Para o gerente de Projetos do IEMA, é essencial destinar recursos e fortalecer a governança para melhorar os planos emergenciais. “Infelizmente, as medidas de mitigação têm recebido mais foco do que os planos de adaptação”, lamenta Baitelo. “Enquanto o mundo se preocupa em reduzir as emissões de gases de efeito estufa, pouco tem sido feito para preparar as cidades e áreas urbanas para enfrentar os eventos climáticos extremos que serão cada vez mais frequentes”, complementa.

Para a Engenharia Daniela, a tragédia ambiental do mês de maio levanta questões fundamentais sobre se queremos continuar dependentes de energias fósseis ou devemos abraçar as renováveis, se pretendemos manter a ênfase no transporte rodoviário ou explorar mais hidrovias e ferrovias de baixo carbono e, por fim, se queremos indústrias que promovam a descarbonização e a inovação da mão de obra ou insistimos no modelo tradicional.

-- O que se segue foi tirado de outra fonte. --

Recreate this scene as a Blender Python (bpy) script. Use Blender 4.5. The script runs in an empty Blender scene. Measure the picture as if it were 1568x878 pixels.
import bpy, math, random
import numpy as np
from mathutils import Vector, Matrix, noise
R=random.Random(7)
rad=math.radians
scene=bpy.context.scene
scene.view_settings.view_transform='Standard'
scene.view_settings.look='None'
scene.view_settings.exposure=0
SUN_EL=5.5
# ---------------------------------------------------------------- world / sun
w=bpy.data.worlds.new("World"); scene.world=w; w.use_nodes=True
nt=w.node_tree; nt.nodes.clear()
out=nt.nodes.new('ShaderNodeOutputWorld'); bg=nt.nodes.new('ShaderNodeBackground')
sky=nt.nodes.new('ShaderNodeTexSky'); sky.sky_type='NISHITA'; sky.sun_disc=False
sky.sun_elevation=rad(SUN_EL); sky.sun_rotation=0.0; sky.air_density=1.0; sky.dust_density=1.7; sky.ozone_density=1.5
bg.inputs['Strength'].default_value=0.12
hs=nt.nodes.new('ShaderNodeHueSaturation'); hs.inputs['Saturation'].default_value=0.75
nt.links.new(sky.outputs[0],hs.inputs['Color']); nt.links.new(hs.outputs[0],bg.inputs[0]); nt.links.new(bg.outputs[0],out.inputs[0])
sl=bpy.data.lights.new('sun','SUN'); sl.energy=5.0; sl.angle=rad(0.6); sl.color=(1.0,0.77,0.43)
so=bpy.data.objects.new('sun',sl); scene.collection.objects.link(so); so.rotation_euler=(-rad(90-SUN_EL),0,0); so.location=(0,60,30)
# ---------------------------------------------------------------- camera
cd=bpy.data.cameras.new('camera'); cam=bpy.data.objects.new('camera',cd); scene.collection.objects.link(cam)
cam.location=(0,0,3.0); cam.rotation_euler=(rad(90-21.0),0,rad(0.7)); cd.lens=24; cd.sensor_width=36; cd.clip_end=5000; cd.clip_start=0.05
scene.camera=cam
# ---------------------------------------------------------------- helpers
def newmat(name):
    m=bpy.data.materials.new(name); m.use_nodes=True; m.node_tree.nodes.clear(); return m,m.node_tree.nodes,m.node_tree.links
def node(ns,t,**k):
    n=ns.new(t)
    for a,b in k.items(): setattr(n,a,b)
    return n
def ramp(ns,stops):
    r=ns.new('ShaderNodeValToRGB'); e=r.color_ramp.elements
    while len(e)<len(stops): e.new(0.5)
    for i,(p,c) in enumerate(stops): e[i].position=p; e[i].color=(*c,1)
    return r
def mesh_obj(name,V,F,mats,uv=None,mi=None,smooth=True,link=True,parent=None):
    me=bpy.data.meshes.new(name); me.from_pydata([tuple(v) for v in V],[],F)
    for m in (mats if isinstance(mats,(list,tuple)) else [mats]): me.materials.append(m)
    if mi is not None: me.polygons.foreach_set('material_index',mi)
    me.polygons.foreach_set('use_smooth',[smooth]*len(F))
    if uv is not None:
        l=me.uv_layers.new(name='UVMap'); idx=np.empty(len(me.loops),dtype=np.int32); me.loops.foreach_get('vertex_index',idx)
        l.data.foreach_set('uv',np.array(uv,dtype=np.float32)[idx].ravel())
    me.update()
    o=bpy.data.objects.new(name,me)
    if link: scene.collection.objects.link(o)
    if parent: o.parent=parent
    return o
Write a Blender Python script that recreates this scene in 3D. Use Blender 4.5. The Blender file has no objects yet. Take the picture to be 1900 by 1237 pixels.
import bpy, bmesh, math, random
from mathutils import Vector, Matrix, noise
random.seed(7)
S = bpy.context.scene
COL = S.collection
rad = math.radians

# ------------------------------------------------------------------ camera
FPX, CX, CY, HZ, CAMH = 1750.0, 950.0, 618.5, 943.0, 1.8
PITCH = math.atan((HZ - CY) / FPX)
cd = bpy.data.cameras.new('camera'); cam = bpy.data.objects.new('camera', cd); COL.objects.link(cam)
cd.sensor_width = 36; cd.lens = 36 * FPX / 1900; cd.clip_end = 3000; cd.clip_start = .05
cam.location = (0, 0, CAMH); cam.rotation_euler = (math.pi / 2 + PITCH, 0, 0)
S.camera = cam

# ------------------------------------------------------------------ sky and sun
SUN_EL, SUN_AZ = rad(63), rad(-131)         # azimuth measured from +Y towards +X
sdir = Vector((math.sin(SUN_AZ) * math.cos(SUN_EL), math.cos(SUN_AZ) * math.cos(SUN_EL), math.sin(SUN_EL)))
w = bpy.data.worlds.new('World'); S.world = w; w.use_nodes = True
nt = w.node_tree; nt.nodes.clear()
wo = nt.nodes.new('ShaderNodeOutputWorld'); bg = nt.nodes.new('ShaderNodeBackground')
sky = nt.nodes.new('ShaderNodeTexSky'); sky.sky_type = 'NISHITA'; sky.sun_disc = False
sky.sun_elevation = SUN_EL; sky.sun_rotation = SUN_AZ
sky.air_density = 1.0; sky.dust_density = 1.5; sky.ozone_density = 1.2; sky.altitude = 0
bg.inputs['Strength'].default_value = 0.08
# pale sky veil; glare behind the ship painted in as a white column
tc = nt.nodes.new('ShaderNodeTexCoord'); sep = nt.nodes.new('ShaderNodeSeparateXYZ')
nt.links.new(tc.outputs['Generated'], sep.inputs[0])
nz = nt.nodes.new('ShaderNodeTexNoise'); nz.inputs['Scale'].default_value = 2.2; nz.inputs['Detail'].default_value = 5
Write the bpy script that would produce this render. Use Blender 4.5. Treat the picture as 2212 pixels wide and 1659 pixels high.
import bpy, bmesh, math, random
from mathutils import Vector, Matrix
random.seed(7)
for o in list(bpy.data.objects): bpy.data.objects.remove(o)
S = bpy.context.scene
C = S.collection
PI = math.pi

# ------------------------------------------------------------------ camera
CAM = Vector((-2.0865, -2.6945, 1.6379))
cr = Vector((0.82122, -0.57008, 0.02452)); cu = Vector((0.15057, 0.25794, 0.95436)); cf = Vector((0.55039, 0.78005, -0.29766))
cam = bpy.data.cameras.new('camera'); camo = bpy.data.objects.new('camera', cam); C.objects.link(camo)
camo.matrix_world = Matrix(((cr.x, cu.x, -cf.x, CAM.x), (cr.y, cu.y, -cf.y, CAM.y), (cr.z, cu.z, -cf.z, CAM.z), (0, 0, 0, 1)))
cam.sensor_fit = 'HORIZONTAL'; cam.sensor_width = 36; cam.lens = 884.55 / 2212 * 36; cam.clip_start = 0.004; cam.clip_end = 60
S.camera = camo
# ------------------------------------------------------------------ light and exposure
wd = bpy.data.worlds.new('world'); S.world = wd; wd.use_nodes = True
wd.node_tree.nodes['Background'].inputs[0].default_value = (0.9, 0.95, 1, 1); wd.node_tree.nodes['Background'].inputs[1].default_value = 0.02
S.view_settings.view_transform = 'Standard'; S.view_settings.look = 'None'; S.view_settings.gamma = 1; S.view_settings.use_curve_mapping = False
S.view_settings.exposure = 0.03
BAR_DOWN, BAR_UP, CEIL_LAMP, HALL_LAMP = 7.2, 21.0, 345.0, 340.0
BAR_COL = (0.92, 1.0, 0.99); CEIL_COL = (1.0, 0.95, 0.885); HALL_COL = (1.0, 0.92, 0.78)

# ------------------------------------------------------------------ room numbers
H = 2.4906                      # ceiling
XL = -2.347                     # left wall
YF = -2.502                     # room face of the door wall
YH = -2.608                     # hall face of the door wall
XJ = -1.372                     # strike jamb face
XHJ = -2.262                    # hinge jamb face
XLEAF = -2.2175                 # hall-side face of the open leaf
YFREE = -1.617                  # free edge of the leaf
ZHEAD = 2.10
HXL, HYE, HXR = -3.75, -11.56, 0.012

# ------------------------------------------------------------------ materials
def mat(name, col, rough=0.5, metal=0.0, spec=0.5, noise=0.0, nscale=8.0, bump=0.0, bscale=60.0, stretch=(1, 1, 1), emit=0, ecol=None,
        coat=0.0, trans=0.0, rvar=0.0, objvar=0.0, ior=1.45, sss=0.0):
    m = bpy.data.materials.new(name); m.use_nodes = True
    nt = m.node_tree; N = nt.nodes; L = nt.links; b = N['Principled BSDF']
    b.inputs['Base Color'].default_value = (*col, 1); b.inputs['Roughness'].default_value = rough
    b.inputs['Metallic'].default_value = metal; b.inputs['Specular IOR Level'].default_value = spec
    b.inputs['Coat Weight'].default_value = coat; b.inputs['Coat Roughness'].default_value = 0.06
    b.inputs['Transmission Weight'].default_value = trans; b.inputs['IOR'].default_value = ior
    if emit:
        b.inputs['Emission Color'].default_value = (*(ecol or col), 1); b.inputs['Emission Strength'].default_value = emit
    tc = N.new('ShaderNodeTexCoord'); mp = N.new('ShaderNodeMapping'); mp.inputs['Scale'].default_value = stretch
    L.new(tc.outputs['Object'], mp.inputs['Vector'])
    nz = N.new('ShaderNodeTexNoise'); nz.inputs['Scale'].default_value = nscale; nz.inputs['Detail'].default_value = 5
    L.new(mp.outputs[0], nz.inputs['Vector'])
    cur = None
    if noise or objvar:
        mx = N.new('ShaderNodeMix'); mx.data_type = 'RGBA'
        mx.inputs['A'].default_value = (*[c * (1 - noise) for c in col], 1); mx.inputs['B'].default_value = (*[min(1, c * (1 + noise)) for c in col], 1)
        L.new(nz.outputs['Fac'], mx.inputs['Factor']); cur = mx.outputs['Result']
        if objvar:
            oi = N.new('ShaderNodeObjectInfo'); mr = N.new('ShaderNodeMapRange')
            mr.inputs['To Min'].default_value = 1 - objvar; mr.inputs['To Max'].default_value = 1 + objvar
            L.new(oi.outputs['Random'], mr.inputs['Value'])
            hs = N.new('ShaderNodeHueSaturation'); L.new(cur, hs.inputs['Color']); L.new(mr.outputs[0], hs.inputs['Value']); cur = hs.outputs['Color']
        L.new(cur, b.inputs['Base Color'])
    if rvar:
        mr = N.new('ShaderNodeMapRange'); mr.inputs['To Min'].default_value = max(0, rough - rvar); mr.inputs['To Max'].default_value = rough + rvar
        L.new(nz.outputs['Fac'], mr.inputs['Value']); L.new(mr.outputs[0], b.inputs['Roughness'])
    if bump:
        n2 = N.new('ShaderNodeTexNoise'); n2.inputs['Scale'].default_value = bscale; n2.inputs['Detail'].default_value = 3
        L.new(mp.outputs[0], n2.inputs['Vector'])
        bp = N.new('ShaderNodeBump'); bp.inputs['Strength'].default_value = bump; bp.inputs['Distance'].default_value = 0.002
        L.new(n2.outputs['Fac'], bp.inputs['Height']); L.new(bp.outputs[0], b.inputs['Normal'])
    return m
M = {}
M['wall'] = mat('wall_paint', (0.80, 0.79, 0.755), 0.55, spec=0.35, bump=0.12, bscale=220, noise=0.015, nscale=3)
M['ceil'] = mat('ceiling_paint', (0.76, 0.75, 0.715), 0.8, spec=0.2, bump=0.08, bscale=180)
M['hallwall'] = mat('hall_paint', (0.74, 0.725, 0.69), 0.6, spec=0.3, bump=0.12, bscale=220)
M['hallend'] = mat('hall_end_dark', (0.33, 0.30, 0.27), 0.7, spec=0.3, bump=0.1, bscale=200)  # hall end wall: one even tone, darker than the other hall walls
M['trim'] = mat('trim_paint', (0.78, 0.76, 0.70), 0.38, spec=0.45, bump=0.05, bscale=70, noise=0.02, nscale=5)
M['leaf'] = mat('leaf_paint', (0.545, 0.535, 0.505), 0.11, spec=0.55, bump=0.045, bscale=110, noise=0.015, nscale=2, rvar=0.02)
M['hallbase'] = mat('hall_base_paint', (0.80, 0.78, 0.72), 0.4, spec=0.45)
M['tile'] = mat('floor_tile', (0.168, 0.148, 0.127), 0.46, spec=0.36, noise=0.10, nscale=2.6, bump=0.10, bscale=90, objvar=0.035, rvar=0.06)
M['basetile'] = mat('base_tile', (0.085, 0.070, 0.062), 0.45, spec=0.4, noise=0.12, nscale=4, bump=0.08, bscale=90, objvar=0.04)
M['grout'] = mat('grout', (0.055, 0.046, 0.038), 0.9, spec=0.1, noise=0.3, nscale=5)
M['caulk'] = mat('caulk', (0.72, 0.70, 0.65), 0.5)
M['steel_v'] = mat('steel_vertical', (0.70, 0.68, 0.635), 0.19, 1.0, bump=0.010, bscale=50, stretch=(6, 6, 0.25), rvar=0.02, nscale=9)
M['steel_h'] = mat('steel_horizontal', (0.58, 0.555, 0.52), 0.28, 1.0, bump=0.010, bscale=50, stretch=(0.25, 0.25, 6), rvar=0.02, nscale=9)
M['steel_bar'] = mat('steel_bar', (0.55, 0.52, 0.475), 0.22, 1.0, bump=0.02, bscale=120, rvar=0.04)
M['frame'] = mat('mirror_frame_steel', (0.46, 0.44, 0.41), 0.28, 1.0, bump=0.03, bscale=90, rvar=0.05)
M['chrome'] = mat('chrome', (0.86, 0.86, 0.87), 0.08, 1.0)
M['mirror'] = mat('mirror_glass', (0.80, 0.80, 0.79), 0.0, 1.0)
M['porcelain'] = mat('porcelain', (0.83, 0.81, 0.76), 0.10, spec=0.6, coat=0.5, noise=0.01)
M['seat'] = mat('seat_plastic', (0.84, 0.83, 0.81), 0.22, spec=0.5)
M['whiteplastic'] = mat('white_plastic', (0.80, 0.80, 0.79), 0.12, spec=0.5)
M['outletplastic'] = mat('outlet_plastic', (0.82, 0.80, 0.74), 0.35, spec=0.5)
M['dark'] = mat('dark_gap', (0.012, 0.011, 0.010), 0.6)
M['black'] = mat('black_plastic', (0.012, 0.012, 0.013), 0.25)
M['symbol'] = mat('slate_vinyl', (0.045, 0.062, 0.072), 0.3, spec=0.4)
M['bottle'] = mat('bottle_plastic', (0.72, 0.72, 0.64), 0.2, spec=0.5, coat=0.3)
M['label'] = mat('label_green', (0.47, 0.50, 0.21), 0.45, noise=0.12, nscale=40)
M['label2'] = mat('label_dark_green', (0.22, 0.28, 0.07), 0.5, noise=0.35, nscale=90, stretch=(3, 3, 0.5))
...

“Essas questões são provocadoras, mas cruciais para o crescimento econômico e sustentável do estado”, destaca Daniela. Ressalta, ainda, que a transição para energias renováveis trará desafios no início, mas resultará em “um desenvolvimento que valoriza a preservação ambiental e incentiva o uso racional dos recursos naturais disponíveis. Enfrentar os entraves de infraestrutura, regulação e capacitação é o caminho para que o estádio possa vir a ser uma referência no cenário das energias renováveis no Brasil.”